For now, we are at peace knowing that Heavenly Father is taking care of us. And we are grateful for the help our parents (both sets) are willing to give us. We have wonderful families.

Friday, October 30, 2009

One year ago today

It was one year ago today that Christian proposed. He took his sweet time, but he did a great job of it. I came in to an array of of about 50 candles, millions of roses and rose petals, and my favorite chocolate Reece's Peanut Butter cups. He led me through a path of candles to a bed of roses where my ring was, knelt down and popped the questions. I'm so happy to have him. He is a wonderful husband. I couldn't be happier! I love him so much more than I thought I did a year ago.
The dried roses in the middle are the flowers he gave me on a valentine's day after I broke up with him. Crazy me. I was scared of love, but I'm glad he didn't let me give in to my fear. I kept them even after our rocky phases when I tried to run away. I always loved him, even though I tried to fight it. I'm sorry, Christian. Thanks for not giving up!


It looked much better in the dark. You can't see all the candles in this picture. They were amazing, but my camera wouldn't capture it in the darkness.

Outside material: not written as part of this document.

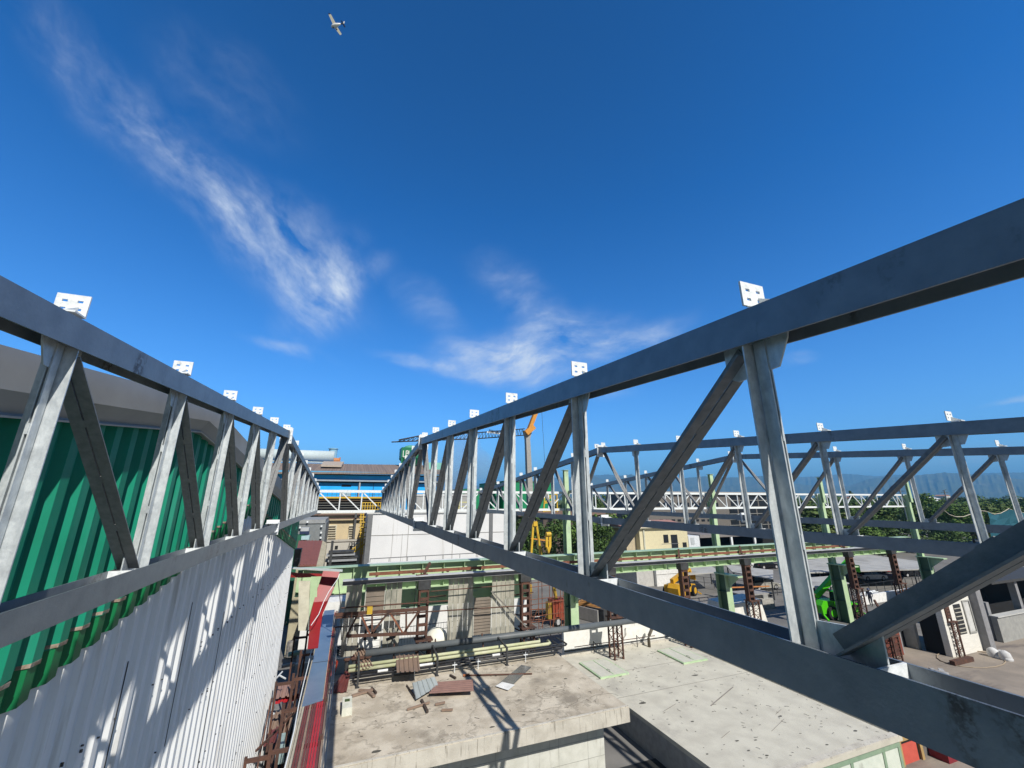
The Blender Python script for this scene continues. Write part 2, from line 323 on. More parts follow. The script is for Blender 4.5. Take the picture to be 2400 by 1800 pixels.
def build_truss(x):
    T = thing('roof_truss', 'x', 'roof truss', (x, 0, 0))
    flat = lambda y: ZB
    chord_pieces(BY, KY - .03, ztop, 'top_chord', T); chord_pieces(KY + .03, EY, ztop, 'top_chord', T)
    chord_pieces(BY, KY - .03, flat, 'bottom_chord', T); chord_pieces(KY + .03, EY, flat, 'bottom_chord', T)
    gt = lambda y: ztop(y) - .205; zbm = ZB - .10
    for y in near_nodes + far_nodes[:-1]:
        near = y < KY; sg = 1 if near else -1       # diagonal leaves the top node towards the middle
        double_angle('post', (0, y + .035, ZB - .09), (0, y + .035, gt(y) + .02), (0, 1, 0), T)
        b = MB()                                    # gusset plates, both ends
        b.prism([(y - .16, gt(y - .16) + .1), (y - .13, gt(y) - .01), (y - .06, gt(y) - .15), (y + .20, gt(y) - .17), (y + .27, gt(y) - .13), (y + .27, gt(y + .27) + .1)] if near else
                [(y + .16, gt(y + .16) + .1), (y + .13, gt(y) - .01), (y + .06, gt(y) - .15), (y - .20, gt(y) - .17), (y - .27, gt(y) - .13), (y - .27, gt(y - .27) + .1)], 'x', -.0055, .0055)
        b.build('gusset_plate', galv, T)
        b = MB()
        b.prism([(y + sg * .09, zbm), (y + sg * .09, ZB + .03), (y + sg * .05, ZB + .095), (y - sg * .27, ZB + .12), (y - sg * .27, zbm)], 'x', -.0055, .0055)
        b.build('gusset_plate', galv, T)
        b = MB(); b.box(-.087, .087, y - sg * .28 - .006, y - sg * .28 + .006, zbm + .006, ZB + .001); b.build('stiffener', galv_white, T)
        bracket(T, y)
    # diagonals: from the top node to the bottom of the next post towards the ridge
    nn = near_nodes
    for a, c in zip(nn, nn[1:]):
        double_angle('diagonal', (0, c - .10, ZB + .03), (0, a + .14, gt(a) - .005), (0, -1, -.6), T)
    nf = far_nodes
    for a, c in zip(nf, nf[1:]):
        double_angle('diagonal', (0, a + .10, ZB + .03), (0, c - .14, gt(c) - .005), (0, -1, .6), T)
    double_angle('diagonal', (0, nn[-1] + .16, ZB - .02), (0, KY - .2, gt(KY) - .02), (0, -1, .6), T)
    double_angle('diagonal', (0, nf[0] - .16, ZB - .02), (0, KY + .2, gt(KY) - .02), (0, -1, -.6), T)
    double_angle('post', (0, EY - .08, ZB - .09), (0, EY - .08, gt(EY) + .02), (0, 1, 0), T)
    for y in (KY - .21, KY + .25): bracket(T, y)
    bracket(T, EY - .15)
    # bolted end plates at the ridge
    for (za, zc, nm) in ((ztop(KY) - .36, ztop(KY) + .10, 'ridge_plate'), (ZB - .30, ZB + .10, 'splice_plate')):
        b = MB(); hs = []
        for hz in ((zc - za) * .2, (zc - za) * .5, (zc - za) * .8): 
            for hx in (-.125, .125): hs.append((hx - .012, hx + .012, za + hz - .012, za + hz + .012))
        grid_plate(b, -.16, .16, za, zc, KY - .027, KY - .004, hs); grid_plate(b, -.16, .16, za, zc, KY + .004, KY + .027, hs)
        b.build(nm, galv_white, T)
    b = MB(); b.box(-.15, .15, KY - .24, KY + .24, ZB + .004, ZB + .016); b.box(-.15, .15, KY - .24, KY + .24, ZB - .222, ZB - .21)
    for sx in (-1, 1):
        for k in (-.18, -.1, .1, .18): b.box(sx * .125 - .012, sx * .125 + .012, KY + k - .012, KY + k + .012, ZB + .016, ZB + .032)
    b.build('cover_plate', galv_white, T)
    return T
XS = (-1.95, 2.11, 9.0, 16.1)
t0 = build_truss(XS[0])
labs = ('grey galvanised roof truss running along the green and white clad wall at the left',
        'dark galvanised roof truss nearest on the right, its big diagonal crossing the foreground',
        'galvanised roof truss third from the clad wall, behind the nearest right-hand truss',
        'farthest galvanised roof truss on the right, last one before the mountains')
t0['label'] = labs[0]; t0['group'] = 'galvanised roof trusses'
for x_, l_ in zip(XS[1:], labs[1:]):
    c_ = copy_tree(t0); c_.location.x = x_; c_['label'] = l_
# dirt prints on the two near chords of the left truss are in the material; cross girder at the far ends
def cross_girder():
    T = thing('edge_girder', 'long white galvanised lattice girder crossing the far ends of all the roof trusses', 'lattice girder', (0, EY, 0))
    y = .12; zt = ztop(EY) - .0; zb = ZB - .02; x0, x1 = -2.0, 62.2
    b = MB()
    for (z0, z1, nm) in ((zt - .17, zt, 'top_chord'), (zb - .17, zb, 'bottom_chord')):
        b = MB(); b.box(x0, x1, y - .005, y + .007, z0, z1); b.box(x0, x1, y + .14, y + .152, z0, z1); b.box(x0, x1, y + .007, y + .14, (z0 + z1) / 2 - .006, (z0 + z1) / 2 + .006); b.build(nm, galv_white, T)
    xs = [XS[0], XS[1], XS[2], XS[3]] + [23.3 + i * 7.2 for i in range(6)]
    xs = [x for x in xs if x < 62] + [62.0]
    for a, c in zip(xs, xs[1:]):
        n = 3 if c - a < 5 else 5
        for i in range(n):
            u0 = a + (c - a) * i / n; u1 = a + (c - a) * (i + 1) / n
            if i: 
                q = MB(); q.box(u0 - .035, u0 + .035, y + .03, y + .10, zb, zt - .17); q.build('post', galv_white, T)
            down = (i < (n + 1) / 2) if n == 5 else True
            p0, p1 = ((u0 + .08, y + .07, zt - .17), (u1 - .08, y + .07, zb)) if down else ((u0 + .08, y + .07, zb), (u1 - .08, y + .07, zt - .17))
            q = MB(); q.bar(p0, p1, .07, .07); q.build('diagonal', galv_white, T)
cross_girder()
# ------------------------------------------------------------------ old hall on the left: clad gable wall, fascia, roof
HALL = thing('workshop_hall', 'big left hall clad in green over white ribbed sheets below a grey fascia', 'building', (-3.0, 0, 0), -math.atan(.03))
WY0, WY1, RY = -8.0, 23.4, 8.5
def froof(y): return (1.66 - .12 * (RY - y)) if y < RY else (1.66 - .134 * (y - RY))
def fbound(y): return -.40 - .193 * abs(y - 13.5)                # lower limit of the green sheets
def corr(b, prof, pitch, y0, y1, ztopf, zbotf, depth):
    """ribbed sheet on the plane x=prof base; ribs are (y offset, x offset) pairs within one pitch"""
    y = y0; pts = []
    while y < y1:
        for (dy, dx) in prof:
            if y + dy <= y1: pts.append((y + dy, dx))
        y += pitch
    for (a, b_) in zip(pts, pts[1:]):
        b.quad((a[1], a[0], zbotf(a[0])), (b_[1], b_[0], zbotf(b_[0])), (b_[1], b_[0], ztopf(b_[0])), (a[1], a[0], ztopf(a[0])))
def rib(p, base, h, flat, top): 
    s = (p - flat - top) / 2
    return [(0, base), (flat, base), (flat + s, base + h), (flat + s + top, base + h)]
gp = .36
b = MB(); corr(b, rib(gp, .05, .08, .11, .13), gp, WY0, WY1, lambda y: froof(y) - .3, lambda y: fbound(y) + .34 + .02 * math.sin(y * 7), 0)
b.build('green_cladding', green_old if False else green_sheet, HALL, fix=False)
b = MB(); corr(b, rib(gp, .035, .075, .11, .13), gp, WY0, WY1, lambda y: fbound(y) + .42, lambda y: fbound(y), 0)
b.build('green_skirt', mat('fresh_green_sheet', (.004, .17, .055), (.003, .15, .05), rough=.5), HALL, fix=False)
b = MB()
y = WY0
while y < WY1 - gp:                                             # crumbling foam edge under each rib of the upper sheets
    z = fbound(y + .23) + .34
    b.hexa([(.04, y + .10, z - .02), (.128, y + .165, z - .025), (.128, y + .305, z - .03), (.04, y + .365, z - .02), (.04, y + .10, z + .012), (.133, y + .165, z + .012), (.133, y + .305, z + .012), (.04, y + .365, z + .012)])
    y += gp
b.build('foam_edge', foam, HALL)
wp = .36
b = MB(); corr(b, rib(wp, 0.0, .058, .12, .12), wp, WY0, WY1, lambda y: fbound(y) + .5, lambda y: GZ, 0)
b.build('white_cladding', white_sheet, HALL, fix=False)
b = MB()
for (y, za, zc) in ((8.1, -4.6, -2.2), (10.3, -4.2, -1.9), (12.7, -6.2, -2.6), (5.6, -5.4, -3.1), (16.2, -5.2, -2.6)): MB().box(.06, .066, y, y + .02, za, zc).build('open_joint', dark_gap, HALL)
b = MB(); rr = random.Random(3)
for i in range(300):                                            # fixing screws in rows
    y = 4 + 21 * rr.random(); z = rr.choice((-2.9, -4.1, -5.6, -7.3, -9.0, -10.4)) + rr.uniform(-.05, .05)
    y = WY0 + round((y - WY0) / wp) * wp + .23
    if z < fbound(y) - .1: b.box(.05, .085, y, y + .014, z, z + .018)
sc_ = b.build('fixing_screws', dark_steel, HALL); sc_['kind'] = 'stuff'
# fascia profile swept along both slopes
prof = [(.30, 0.0), (.31, -.33), (.20, -.50), (.215, -.53), (.19, -.53), (.02, -.50), (.02, .0)]
b = MB()
def fasc(b, ya, yb, f):
    n = len(prof); k = len(b.v)
    b.v += [(p[0], ya, f(ya) + p[1]) for p in prof] + [(p[0], yb, f(yb) + p[1]) for p in prof]
    for i in range(n):
        j = (i + 1) % n; b.f.append((k + i, k + j, k + n + j, k + n + i)); b.mi.append(0)
    b.f.append(tuple(k + i for i in range(n))); b.f.append(tuple(k + n + i for i in reversed(range(n)))); b.mi += [0, 0]
fasc(b, WY0, RY, froof); fasc(b, RY, WY1 + .2, froof)
b.build('fascia', fascia_m, HALL)
b = MB(); 
for ya, yb in ((WY0, RY), (RY, WY1 + .2)):
    b.bar((.222, ya, froof(ya) - .533), (.222, yb, froof(yb) - .533), .02, .018)
b.build('drip_edge', mat('pale_drip_edge', (.62, .56, .48)), HALL)
b = MB()                                                        # body and roof of the hall
W = -16
for ya, yb in ((WY0, RY), (RY, WY1)):
    b.hexa([(W, ya, GZ), (-.012, ya, GZ), (-.012, yb, GZ), (W, yb, GZ), (W, ya, froof(ya) - .25), (-.012, ya, froof(ya) - .25), (-.012, yb, froof(yb) - .25), (W, yb, froof(yb) - .25)])
b.build('wall', dark_gap, HALL)
b = MB()
for ya, yb in ((WY0, RY), (RY, WY1 + .2)):
    b.hexa([(W, ya, froof(ya) - .2), (.02, ya, froof(ya) - .2), (.02, yb, froof(yb) - .2), (W, yb, froof(yb) - .2), (W, ya, froof(ya) - .06), (.02, ya, froof(ya) - .06), (.02, yb, froof(yb) - .06), (W, yb, froof(yb) - .06)])
b.build('roof', mat('hall_roof', (.4, .4, .39)), HALL)
b = MB(); b.tube([(-1.5, 5.2, froof(5.2) - .1), (-1.5, 5.2, froof(5.2) + .62)], .012, 6)
b.build('roof_rod', galv_white, HALL)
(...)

Absolutely I will marry you!... and a year later, I can't wait to spend the rest of our lives together.

Monday, October 26, 2009

Strange Festival City

We went to the Heritage Festival in Cedar City. It is the first time I had ever been. Christian had never been either, but he didn't grow up here. It's a strange festival which proves Cedar City is a hick town. I'm proud of my hick, farmer upbringing. The festival started out with a parade of old sheepcamps, trailors, tractors, and horses. The main event was running 1000 head of sheep through town during the parade to celebrate bringing the sheep off the mountain. Weird, I know.

Then they had booths and food set up in the arena. Christian had fun seeing all of the horses and I had fun hearing the stories about the sheepcamps that my ancestors were so at home in. This picture isn't very good, but we finished the day with the sheep dog competitions. It was exactly the same as watching the movie Babe, but the dogs weren't as talented as the pig on the movie. I didn't even know that was a real sport. It was a fun day. Weird tradition though.

Thursday, October 15, 2009

I'm Huge...

I'm between 5 1/2 to 6 months now. I have no idea how this baby can get bigger. I'm sure he will though. I can't wait! I finally feel better after my bout with swine flu. Baby is fine and so am I. So far, Christian is hanging in there too. Oh and more good news...We are moving. We'll still be in Cedar, but we are moving to another apartment. It's smaller, but it has two rooms and WHITE WALLS! See you later, wood paneling. :)

Hugh?

I was looking through the pictures on our computer and found this one. It cracks me up. Ocean found a spiderman robe at Grandpa's house and enjoyed wearing it. I just think the robe looks very similar to all of Hugh Hefner's robes and Mesa standing so close to him completed the picture. It's a cute innocent picture. Aunts should be more innocent.